Find the good in people. There’s some in everybody. It’s inspiring to behold!
When you allow yourself heart-felt empathy for someone, you’ll see them differently. When you allow your pain to help you connect with another’s person’s pain, it brings healing to you both.
Keeping a tender heart takes much more courage than having a hard heart. The willingness to feel what others feel is called empathy. We need more of that.
It’s easy to hear what we want to hear; hard to hear what an opponent’s really saying. It’s easy to blame and accuse someone; hard to listen to and understand their pain. It’s easy to point out faults in other people; hard to admit your own faults.

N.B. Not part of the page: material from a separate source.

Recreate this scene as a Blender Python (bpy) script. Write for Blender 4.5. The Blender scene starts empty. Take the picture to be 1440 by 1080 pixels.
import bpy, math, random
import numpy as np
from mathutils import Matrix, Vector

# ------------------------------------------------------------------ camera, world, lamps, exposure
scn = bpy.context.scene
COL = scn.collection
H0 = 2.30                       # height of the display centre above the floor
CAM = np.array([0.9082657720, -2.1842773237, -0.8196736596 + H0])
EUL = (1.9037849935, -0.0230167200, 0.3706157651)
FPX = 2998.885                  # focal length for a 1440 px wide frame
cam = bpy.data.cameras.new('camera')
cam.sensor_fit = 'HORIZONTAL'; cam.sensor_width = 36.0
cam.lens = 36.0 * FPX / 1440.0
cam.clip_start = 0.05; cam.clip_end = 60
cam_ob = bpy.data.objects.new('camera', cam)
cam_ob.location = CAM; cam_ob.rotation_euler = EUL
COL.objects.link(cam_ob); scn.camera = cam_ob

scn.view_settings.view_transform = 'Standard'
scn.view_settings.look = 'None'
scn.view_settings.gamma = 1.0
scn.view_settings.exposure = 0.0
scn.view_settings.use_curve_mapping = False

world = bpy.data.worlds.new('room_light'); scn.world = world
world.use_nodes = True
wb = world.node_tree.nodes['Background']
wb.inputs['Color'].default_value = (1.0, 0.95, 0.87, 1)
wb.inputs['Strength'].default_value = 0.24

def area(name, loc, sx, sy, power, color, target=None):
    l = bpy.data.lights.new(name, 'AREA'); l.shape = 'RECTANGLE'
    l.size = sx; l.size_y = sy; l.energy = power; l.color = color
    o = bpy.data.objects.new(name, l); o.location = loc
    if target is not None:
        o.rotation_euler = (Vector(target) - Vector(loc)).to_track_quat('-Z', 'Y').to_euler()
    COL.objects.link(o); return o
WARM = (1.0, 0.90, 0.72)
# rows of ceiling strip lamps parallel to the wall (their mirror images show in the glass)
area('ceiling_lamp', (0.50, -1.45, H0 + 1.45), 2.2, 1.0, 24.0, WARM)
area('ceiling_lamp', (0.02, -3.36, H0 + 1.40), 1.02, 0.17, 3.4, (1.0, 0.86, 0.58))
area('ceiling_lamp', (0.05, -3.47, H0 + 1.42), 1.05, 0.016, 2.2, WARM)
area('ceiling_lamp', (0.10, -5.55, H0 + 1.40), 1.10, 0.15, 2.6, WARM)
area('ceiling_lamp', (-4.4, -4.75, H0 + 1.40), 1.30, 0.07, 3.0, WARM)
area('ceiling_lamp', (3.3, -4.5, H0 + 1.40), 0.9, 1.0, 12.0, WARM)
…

A willingness to feel what others are feeling is the first step to understanding them Perhaps, if you don’t care enough to listen to and to try to understand, you don’t really love someone.

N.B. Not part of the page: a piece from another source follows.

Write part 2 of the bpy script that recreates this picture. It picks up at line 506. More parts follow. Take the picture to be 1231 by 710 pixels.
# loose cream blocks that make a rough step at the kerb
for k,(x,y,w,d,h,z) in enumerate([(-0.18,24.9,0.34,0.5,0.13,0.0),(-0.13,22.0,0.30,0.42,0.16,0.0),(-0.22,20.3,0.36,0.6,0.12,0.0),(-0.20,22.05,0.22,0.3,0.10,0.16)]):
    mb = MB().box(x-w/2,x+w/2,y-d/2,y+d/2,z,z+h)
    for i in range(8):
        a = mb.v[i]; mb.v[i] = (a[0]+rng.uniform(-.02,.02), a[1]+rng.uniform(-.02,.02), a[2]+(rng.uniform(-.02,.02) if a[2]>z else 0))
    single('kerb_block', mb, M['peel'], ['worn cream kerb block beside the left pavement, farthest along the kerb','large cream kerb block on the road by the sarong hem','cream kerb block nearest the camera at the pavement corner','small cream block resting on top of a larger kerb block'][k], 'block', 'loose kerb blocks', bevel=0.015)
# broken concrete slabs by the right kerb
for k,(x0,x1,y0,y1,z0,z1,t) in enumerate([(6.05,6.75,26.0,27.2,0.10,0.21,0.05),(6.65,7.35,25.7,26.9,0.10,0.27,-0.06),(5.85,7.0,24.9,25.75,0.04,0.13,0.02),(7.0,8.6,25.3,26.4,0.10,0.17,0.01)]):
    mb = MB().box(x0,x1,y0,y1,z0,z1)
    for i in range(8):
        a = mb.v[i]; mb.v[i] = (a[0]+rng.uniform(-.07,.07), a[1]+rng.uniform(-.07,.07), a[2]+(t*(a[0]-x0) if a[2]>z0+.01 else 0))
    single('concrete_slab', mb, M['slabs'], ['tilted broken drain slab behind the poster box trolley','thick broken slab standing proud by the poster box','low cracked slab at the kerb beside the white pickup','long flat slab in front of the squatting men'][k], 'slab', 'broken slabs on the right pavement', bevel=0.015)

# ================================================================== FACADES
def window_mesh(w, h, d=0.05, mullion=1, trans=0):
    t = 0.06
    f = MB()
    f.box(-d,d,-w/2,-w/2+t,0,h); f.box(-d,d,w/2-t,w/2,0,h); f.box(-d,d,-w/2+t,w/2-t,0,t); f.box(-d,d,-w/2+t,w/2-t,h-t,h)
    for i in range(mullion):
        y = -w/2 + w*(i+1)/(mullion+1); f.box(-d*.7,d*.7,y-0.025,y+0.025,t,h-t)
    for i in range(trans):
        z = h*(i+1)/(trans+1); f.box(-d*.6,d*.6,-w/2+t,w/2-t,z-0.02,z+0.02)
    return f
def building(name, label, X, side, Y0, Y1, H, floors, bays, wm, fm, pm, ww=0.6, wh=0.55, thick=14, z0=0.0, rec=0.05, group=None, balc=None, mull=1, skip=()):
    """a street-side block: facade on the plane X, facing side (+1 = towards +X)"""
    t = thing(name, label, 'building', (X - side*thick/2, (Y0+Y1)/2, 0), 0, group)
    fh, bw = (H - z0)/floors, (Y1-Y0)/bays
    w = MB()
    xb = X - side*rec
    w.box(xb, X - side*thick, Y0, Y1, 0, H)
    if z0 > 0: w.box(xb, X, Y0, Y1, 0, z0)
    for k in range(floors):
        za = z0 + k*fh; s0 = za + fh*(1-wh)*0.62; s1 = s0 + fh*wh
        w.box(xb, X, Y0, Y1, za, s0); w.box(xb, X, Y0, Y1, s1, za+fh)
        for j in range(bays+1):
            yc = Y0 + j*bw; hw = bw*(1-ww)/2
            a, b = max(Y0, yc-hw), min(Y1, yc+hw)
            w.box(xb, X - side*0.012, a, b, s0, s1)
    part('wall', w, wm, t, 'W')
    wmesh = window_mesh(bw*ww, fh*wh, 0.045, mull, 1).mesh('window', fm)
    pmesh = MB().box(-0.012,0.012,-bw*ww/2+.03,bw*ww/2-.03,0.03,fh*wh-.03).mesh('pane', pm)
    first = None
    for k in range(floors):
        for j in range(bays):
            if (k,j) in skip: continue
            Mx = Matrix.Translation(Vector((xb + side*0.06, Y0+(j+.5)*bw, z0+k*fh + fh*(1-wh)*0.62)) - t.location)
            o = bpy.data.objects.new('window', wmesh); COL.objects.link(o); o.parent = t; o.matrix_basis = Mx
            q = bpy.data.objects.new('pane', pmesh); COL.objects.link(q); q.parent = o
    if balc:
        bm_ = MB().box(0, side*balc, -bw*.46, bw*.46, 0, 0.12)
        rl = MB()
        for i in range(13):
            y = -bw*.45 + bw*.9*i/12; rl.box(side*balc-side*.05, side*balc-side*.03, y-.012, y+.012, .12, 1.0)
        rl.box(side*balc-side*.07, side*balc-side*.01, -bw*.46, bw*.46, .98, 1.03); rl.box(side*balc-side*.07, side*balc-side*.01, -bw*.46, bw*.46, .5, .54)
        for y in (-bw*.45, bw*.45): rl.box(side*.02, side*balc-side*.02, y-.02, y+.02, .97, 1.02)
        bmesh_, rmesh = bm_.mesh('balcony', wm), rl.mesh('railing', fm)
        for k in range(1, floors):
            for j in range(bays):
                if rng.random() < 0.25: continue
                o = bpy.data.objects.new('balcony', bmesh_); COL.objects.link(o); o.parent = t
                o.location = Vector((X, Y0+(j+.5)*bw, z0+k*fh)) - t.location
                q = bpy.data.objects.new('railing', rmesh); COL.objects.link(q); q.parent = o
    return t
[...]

A heart as cold as ice, can’t disagree and be nice. Jesus serves healing heart-melts. Judging people by behavior, while ignoring their pain, produces inaccurate assessment.
It’s fine to have some mind-to-mind debate, but heart-to-heart connection ends hate. Thru war and violence, humans have explored our capacity to hate. Now let’s do love. True valor is compassion, not coercion!

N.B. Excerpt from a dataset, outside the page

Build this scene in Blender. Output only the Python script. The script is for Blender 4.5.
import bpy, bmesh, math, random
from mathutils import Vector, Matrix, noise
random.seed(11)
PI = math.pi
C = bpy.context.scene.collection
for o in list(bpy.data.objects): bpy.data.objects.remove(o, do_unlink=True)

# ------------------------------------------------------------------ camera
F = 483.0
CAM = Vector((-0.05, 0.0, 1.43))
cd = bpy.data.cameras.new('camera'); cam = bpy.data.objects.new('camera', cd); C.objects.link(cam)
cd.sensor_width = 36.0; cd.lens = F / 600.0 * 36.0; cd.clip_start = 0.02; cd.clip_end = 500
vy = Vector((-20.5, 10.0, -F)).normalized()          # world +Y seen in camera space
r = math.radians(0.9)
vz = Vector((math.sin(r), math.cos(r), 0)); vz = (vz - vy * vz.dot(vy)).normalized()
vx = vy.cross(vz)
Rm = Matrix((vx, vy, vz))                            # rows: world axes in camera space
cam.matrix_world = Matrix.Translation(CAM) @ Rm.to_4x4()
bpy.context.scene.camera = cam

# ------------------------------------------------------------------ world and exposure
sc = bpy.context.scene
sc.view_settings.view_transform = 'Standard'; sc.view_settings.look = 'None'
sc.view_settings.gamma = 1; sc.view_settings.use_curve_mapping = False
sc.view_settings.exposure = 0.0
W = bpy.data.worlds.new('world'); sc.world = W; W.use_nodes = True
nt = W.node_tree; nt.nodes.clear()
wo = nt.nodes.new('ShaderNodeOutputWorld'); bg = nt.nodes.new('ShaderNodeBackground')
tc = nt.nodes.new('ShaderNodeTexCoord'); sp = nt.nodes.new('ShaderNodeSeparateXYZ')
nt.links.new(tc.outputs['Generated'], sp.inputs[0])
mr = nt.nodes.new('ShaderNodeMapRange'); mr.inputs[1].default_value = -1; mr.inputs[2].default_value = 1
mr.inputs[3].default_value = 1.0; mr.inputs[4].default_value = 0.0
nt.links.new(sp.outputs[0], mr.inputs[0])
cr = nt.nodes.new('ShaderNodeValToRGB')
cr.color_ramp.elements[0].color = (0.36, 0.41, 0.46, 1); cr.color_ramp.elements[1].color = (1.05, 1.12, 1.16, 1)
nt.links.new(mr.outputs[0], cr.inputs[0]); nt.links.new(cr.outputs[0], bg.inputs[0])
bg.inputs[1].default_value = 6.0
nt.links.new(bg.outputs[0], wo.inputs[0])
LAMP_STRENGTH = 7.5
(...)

It takes courage to feel and express empathy and compassion for others. Self-absorption is full of distortion. Self-focus leads to disappointment; self-forgetfulness, to joy!
Inner nudgings: Temptation nudges us toward evil; the living Jesus, towards good. Instead of calling those who disagree with us “evil,” let’s remove evil from our own heart. Perhaps it’s time for tuition-free classes called: Empathy and Compassion 101.
Christianity without humility is only empty words. (James 4:6.) Jesus: Make my heart a symphony of empathy and a collage of compassion.